◆ Information given ◆
------------------------------

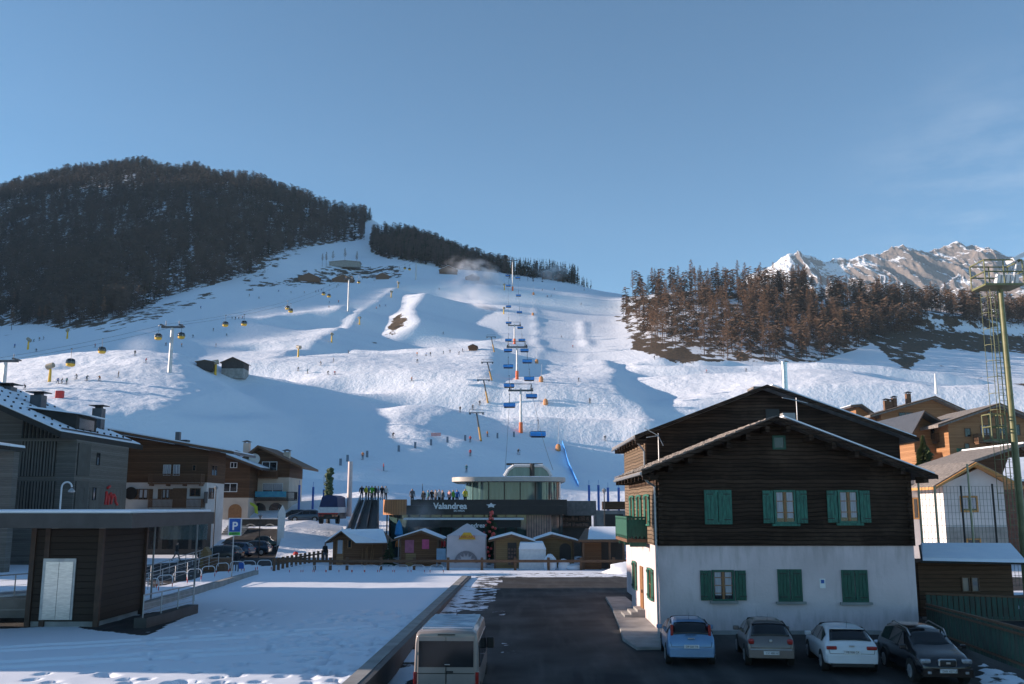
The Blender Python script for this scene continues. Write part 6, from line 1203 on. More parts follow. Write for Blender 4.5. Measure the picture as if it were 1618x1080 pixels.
ropeR = rope('haul_cable', 'right haul cable of the blue chairlift', [(sta[0][0]+3.1, 124, sta[0][2])]+[(b_.x+3.1, b_.y, z) for b_, z in tops]+[(end.x+3.1, end.y+20, end.z+8)], group='chairlift cables')
M_bub = mat('blue_bubble', (.025, .24, .66), (.02, .19, .55), 1, .2, coat=.5)
ch = thing('chair', '', 'chairlift chair', (0, 0, 0), 0, 'blue bubble chairs on the chairlift'); q = MB(); q.tube((0, 0, 0), (0, 0, -2.3), .06, .06, 6); q.box(-.12, .12, -.3, .3, -.1, .12); q.path([(-1.5, 0, -3.4), (-1.5, 0, -2.3), (1.5, 0, -2.3), (1.5, 0, -3.4)], .05, 5); q.build('hanger', M_dmetal, ch, world=False)
q = MB(); pr = [(-.75, -3.35), (-.85, -2.95), (-.6, -2.55), (-.05, -2.35), (.4, -2.42), (.32, -2.5), (-.05, -2.45), (-.55, -2.63), (-.75, -2.95), (-.66, -3.35)]; q.prism(pr, -1.6, 1.6, 'x'); q.build('bubble', M_bub, ch, world=False, bevel=.03)
q = MB(); q.box(-1.45, 1.45, -.3, .35, -3.62, -3.48); q.box(-1.45, 1.45, .3, .42, -3.45, -2.9); q.path([(-1.45, -.6, -3.1), (1.45, -.6, -3.1)], .03, 4); q.build('seat', M_black, ch, world=False)
cl_ = [(640, 'L', 'large empty blue chair on the left cable beside the lowest pylon arm'), (609, 'L', 'blue chair on the left cable just above the lowest pylon'), (578, 'L', 'blue chair on the left cable left of the second pylon shaft'), (553, 'L', 'blue chair on the left cable under the second pylon arm'), (537, 'L', 'blue chair on the left cable left of the third pylon shaft'), (509, 'L', 'blue chair on the left cable at the third pylon arm'), (484, 'L', 'blue chair on the left cable halfway between third and top pylon'), (450, 'L', 'blue chair on the left cable beside the top pylon foot'), (435, 'L', 'small blue chair on the left cable beside the top pylon shaft'),
 (686, 'R', 'nearest and biggest blue chair, on the right cable above the station'), (625, 'R', 'blue chair on the right cable at the lowest pylon arm'), (598, 'R', 'blue chair on the right cable right of the second pylon foot'), (570, 'R', 'blue chair on the right cable right of the second pylon shaft'), (553, 'R', 'blue chair on the right cable at the second pylon arm'), (537, 'R', 'blue chair on the right cable right of the third pylon shaft'), (518, 'R', 'blue chair on the right cable just under the third pylon arm'), (493, 'R', 'blue chair on the right cable above the third pylon'), (467, 'R', 'small open chair on the right cable below the top pylon'), (438, 'R', 'small blue chair on the right cable at the top pylon')]
for k, (py, sd_, lb) in enumerate(cl_):
    p = near(ropeL if sd_ == 'L' else ropeR, py, 2.9)
    if k == 0: ch.location = p; ch['label'] = lb
    else: dup(ch, p, 0, lb)
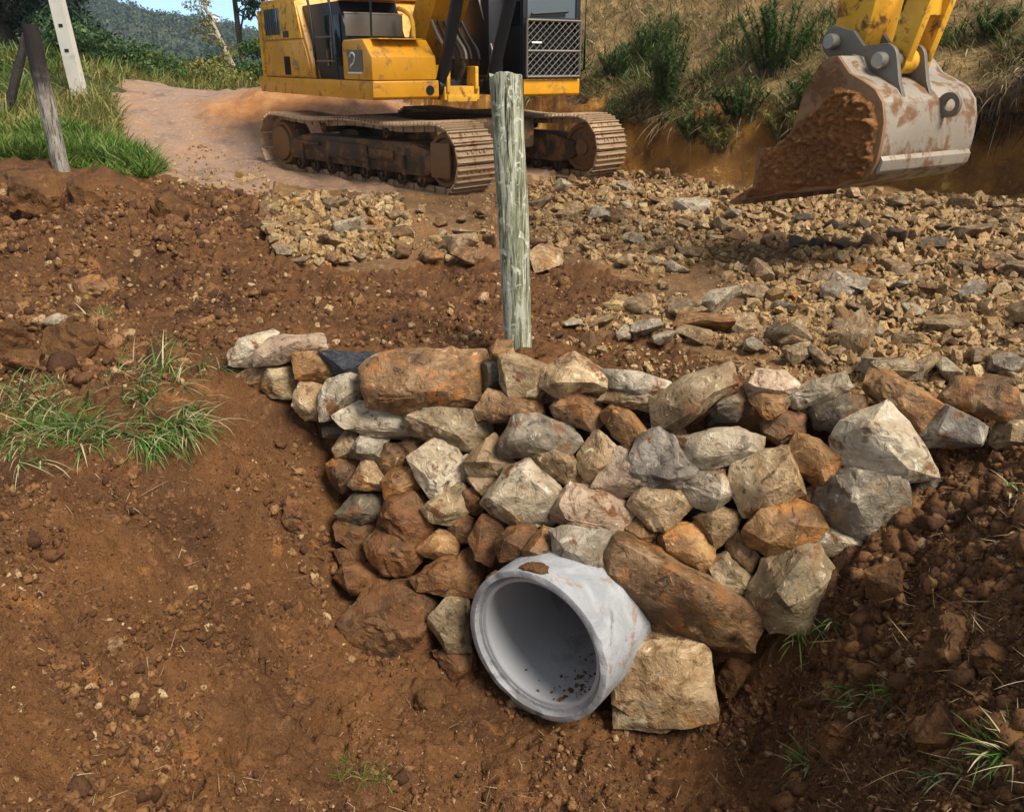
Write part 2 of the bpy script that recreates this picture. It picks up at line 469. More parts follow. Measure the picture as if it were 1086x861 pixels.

------------------------------

◆ The request ◆
Copy out every line of the listing that contains the string "picture".

◆ Reply to the exercise ◆
The Blender Python script for this scene continues. Write part 6, from line 1203 on. More parts follow. Write for Blender 4.5. Measure the picture as if it were 1618x1080 pixels.
Write part 2 of the bpy script that recreates this picture. It picks up at line 469. More parts follow. Measure the picture as if it were 1086x861 pixels.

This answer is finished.